Test for independence of long-range dependent time series using distance covariance

TL;DR

This paper introduces a new statistical test based on distance covariance to determine independence between long-range dependent time series, with a novel asymptotic theory and a subsampling method for critical values.

Contribution

It develops a new test statistic for independence, derives its asymptotic distribution using a novel non-central limit theorem, and proposes a subsampling approach for practical implementation.

Findings

The test performs well in finite samples.

It effectively detects dependence in long-range dependent data.

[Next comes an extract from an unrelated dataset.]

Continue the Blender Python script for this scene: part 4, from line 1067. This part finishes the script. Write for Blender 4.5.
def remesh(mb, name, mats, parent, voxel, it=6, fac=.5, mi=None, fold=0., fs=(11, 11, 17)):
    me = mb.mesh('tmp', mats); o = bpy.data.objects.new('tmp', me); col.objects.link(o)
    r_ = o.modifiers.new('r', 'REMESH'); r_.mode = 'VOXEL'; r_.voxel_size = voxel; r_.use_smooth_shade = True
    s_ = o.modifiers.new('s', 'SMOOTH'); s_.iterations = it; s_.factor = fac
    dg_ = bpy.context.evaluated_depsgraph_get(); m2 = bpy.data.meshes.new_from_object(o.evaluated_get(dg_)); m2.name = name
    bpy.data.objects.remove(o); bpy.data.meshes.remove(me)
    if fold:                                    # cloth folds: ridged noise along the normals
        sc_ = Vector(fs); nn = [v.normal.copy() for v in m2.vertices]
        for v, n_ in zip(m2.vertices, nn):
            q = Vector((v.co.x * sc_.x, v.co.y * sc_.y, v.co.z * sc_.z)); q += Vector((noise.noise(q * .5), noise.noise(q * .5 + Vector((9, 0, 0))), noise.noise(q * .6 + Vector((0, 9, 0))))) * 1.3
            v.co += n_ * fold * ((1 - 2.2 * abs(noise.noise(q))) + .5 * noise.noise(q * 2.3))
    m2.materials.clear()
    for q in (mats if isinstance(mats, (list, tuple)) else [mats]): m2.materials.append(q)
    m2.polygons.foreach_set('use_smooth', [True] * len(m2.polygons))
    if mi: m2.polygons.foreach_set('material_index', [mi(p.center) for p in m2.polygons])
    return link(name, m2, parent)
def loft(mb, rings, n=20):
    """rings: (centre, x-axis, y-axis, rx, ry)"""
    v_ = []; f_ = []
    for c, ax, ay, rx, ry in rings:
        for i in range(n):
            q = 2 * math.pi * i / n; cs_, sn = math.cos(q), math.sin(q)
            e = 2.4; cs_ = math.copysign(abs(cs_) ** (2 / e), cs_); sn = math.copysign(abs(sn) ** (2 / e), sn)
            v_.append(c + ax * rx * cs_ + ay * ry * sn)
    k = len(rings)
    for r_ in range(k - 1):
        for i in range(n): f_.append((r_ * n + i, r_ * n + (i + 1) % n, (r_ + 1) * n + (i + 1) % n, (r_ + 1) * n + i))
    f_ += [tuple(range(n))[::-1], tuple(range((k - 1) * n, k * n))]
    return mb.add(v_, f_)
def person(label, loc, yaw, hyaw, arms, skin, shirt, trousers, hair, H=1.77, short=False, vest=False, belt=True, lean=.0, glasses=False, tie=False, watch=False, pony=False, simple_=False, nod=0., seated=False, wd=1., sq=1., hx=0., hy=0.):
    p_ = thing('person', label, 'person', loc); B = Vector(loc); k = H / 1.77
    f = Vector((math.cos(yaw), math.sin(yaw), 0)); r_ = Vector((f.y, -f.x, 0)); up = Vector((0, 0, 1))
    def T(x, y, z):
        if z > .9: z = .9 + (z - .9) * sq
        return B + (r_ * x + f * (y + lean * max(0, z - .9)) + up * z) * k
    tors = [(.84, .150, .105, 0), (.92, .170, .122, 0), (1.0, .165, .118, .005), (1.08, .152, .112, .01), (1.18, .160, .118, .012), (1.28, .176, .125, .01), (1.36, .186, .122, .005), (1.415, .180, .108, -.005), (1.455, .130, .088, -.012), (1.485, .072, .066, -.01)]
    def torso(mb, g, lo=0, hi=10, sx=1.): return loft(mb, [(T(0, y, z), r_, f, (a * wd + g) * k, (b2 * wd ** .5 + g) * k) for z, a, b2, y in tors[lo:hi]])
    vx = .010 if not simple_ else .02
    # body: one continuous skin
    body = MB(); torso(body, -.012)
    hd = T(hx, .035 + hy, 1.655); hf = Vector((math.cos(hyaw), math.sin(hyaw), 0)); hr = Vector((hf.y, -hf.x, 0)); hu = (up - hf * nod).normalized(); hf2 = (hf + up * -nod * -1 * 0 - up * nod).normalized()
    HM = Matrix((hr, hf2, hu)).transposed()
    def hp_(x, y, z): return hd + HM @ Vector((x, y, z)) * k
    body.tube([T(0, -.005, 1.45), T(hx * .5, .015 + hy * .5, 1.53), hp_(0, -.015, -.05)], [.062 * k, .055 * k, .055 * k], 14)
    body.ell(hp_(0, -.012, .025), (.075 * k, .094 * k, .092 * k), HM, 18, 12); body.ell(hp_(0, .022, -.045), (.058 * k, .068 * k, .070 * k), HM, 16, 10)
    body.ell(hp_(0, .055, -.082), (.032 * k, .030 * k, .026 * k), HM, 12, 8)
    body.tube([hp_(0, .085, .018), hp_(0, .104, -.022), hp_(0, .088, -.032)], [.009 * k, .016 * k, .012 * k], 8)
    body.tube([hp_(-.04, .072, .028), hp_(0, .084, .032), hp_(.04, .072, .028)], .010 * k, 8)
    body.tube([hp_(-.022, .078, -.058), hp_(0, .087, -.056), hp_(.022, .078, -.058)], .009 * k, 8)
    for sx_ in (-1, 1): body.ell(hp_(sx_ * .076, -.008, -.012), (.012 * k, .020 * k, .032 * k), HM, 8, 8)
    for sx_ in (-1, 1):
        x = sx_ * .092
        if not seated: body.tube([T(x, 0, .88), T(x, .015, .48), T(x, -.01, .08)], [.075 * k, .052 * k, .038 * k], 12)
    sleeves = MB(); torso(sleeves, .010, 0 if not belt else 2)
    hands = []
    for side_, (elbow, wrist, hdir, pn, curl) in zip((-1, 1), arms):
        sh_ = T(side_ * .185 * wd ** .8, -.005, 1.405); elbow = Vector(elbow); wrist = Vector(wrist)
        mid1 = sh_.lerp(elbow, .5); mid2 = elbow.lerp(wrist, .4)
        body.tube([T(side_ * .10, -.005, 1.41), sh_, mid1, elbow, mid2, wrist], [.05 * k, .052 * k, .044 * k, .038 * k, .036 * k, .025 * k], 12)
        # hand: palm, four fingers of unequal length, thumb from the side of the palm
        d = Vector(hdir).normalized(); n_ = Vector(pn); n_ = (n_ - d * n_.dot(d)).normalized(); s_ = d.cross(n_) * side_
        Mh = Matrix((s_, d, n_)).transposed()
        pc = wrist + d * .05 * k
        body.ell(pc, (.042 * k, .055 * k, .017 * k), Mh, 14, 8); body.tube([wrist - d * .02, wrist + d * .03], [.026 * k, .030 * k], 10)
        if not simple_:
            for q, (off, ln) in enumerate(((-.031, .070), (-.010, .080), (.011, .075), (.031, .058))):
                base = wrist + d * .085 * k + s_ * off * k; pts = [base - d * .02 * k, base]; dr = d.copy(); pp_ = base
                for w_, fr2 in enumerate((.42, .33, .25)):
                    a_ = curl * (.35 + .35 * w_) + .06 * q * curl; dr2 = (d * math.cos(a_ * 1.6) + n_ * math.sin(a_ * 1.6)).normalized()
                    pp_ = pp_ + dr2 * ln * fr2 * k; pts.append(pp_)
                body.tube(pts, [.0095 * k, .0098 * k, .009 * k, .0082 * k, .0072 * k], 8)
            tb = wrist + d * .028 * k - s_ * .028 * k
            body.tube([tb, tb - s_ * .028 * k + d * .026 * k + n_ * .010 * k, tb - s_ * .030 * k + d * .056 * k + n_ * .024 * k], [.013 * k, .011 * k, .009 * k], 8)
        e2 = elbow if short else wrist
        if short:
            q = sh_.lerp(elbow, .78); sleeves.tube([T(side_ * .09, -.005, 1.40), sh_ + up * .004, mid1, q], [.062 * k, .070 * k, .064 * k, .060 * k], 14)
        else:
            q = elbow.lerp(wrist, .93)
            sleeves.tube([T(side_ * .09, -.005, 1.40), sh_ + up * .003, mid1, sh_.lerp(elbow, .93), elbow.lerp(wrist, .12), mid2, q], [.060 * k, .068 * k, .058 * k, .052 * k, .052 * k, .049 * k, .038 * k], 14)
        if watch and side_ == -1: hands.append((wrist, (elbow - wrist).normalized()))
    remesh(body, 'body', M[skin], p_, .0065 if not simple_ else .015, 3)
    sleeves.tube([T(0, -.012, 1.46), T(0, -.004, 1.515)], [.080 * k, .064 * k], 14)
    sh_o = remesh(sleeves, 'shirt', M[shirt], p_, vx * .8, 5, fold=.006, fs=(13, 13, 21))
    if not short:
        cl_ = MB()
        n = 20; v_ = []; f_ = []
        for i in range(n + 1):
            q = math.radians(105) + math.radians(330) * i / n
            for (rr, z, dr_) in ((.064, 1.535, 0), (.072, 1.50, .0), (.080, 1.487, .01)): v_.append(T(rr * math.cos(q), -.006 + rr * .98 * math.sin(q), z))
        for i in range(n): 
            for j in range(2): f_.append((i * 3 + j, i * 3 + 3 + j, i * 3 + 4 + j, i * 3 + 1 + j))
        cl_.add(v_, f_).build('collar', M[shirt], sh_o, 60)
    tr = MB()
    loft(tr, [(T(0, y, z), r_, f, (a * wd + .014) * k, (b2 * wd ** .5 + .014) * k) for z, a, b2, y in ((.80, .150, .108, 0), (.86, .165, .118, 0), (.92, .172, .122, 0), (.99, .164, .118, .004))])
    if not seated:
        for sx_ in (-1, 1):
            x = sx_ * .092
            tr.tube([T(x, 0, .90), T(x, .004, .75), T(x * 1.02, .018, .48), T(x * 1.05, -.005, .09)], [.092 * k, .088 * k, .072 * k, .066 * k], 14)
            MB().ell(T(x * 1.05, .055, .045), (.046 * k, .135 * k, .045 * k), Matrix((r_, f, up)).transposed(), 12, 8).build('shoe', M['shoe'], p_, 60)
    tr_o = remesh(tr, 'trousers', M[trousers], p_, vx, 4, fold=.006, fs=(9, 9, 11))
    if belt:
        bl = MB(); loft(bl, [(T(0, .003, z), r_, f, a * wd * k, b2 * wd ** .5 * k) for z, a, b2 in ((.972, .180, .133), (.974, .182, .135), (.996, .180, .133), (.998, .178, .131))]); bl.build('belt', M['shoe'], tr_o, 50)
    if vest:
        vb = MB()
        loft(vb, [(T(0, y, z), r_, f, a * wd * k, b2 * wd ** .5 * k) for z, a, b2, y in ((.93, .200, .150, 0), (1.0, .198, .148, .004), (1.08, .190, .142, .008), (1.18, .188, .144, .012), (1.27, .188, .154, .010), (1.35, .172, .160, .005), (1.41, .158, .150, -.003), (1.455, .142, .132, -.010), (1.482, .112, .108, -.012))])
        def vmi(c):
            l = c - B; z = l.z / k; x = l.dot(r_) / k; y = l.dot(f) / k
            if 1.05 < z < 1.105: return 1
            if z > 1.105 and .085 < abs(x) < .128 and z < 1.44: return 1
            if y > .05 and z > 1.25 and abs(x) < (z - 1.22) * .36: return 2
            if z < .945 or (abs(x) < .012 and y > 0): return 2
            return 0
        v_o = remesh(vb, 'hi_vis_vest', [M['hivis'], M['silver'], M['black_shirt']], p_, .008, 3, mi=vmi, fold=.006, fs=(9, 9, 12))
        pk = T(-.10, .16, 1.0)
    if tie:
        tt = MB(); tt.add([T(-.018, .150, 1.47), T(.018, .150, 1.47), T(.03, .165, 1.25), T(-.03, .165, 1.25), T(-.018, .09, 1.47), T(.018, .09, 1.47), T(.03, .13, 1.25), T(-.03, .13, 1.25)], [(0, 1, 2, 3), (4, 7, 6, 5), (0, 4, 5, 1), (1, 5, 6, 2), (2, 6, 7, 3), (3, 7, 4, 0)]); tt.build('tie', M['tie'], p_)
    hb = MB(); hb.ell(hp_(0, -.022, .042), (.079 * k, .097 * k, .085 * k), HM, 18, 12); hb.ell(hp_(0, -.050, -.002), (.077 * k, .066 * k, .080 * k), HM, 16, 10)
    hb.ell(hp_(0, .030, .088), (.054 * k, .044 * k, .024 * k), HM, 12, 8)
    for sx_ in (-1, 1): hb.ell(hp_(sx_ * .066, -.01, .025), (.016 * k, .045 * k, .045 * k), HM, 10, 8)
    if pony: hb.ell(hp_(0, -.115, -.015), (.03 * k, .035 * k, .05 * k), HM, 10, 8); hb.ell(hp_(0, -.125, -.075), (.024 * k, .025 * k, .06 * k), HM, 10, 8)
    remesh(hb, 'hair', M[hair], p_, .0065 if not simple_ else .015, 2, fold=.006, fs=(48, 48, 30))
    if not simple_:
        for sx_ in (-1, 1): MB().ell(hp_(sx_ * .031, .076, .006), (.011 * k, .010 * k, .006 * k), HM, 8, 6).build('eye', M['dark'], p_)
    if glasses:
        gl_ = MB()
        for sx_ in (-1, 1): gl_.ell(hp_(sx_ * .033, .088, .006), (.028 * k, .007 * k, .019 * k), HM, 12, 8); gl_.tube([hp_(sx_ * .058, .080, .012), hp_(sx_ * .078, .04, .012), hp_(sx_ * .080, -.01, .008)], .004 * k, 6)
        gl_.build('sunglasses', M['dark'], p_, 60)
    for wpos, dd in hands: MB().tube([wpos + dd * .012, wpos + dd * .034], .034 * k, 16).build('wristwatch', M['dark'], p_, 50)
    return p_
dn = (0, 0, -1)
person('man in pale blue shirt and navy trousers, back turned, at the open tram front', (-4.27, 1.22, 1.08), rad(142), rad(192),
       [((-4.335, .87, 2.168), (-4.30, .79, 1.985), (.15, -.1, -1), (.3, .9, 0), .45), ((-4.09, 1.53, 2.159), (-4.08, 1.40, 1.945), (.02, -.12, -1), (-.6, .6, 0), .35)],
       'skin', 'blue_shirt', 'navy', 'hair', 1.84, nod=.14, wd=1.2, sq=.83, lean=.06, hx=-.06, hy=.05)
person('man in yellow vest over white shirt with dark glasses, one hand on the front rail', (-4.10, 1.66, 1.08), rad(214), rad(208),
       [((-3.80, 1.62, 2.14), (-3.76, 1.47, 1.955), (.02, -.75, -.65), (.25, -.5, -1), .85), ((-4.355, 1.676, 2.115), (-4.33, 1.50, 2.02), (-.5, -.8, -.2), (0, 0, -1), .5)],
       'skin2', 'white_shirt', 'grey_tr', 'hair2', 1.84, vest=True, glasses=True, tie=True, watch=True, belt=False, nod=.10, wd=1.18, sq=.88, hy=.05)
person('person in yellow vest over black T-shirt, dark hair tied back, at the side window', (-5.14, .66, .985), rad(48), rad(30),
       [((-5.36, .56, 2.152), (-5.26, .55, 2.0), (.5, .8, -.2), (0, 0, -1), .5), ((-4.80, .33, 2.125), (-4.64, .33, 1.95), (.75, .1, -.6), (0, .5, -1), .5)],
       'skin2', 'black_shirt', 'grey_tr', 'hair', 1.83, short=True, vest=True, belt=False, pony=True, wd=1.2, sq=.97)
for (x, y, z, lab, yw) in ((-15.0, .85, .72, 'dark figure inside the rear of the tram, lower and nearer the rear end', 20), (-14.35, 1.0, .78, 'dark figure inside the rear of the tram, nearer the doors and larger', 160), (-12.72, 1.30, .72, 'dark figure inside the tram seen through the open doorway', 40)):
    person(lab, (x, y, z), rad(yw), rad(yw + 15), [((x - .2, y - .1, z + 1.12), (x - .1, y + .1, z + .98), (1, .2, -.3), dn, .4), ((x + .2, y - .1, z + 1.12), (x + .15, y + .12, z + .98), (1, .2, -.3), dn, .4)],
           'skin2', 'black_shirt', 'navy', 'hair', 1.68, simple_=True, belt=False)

The subsampling method provides valid critical values.

Abstract

We apply the concept of distance covariance for testing independence of two long-range dependent time series. As test statistic we propose a linear combination of empirical distance cross-covariances. We derive the asymptotic distribution of the test statistic, and we show consistency against a very general class of alternatives. The asymptotic theory developed in this paper is based on a novel non-central limit theorem for stochastic processes with values in an $L^2$-Hilbert space. This limit theorem is of general theoretical interest which goes beyond the context of this article. Subject to the dependence in the data, the standardization and the limit distributions of the proposed test statistic vary. Since the limit distributions are unknown, we propose a subsampling procedure to determine the critical values for the proposed test, and we provide a proof for the validity of subsampling. In a simulation study, we investigate the finite-sample behavior of our test, and we compare its performance to tests based on the empirical cross-covariances. As an application of our results we analyze the cross-dependencies between mean monthly discharges of three rivers.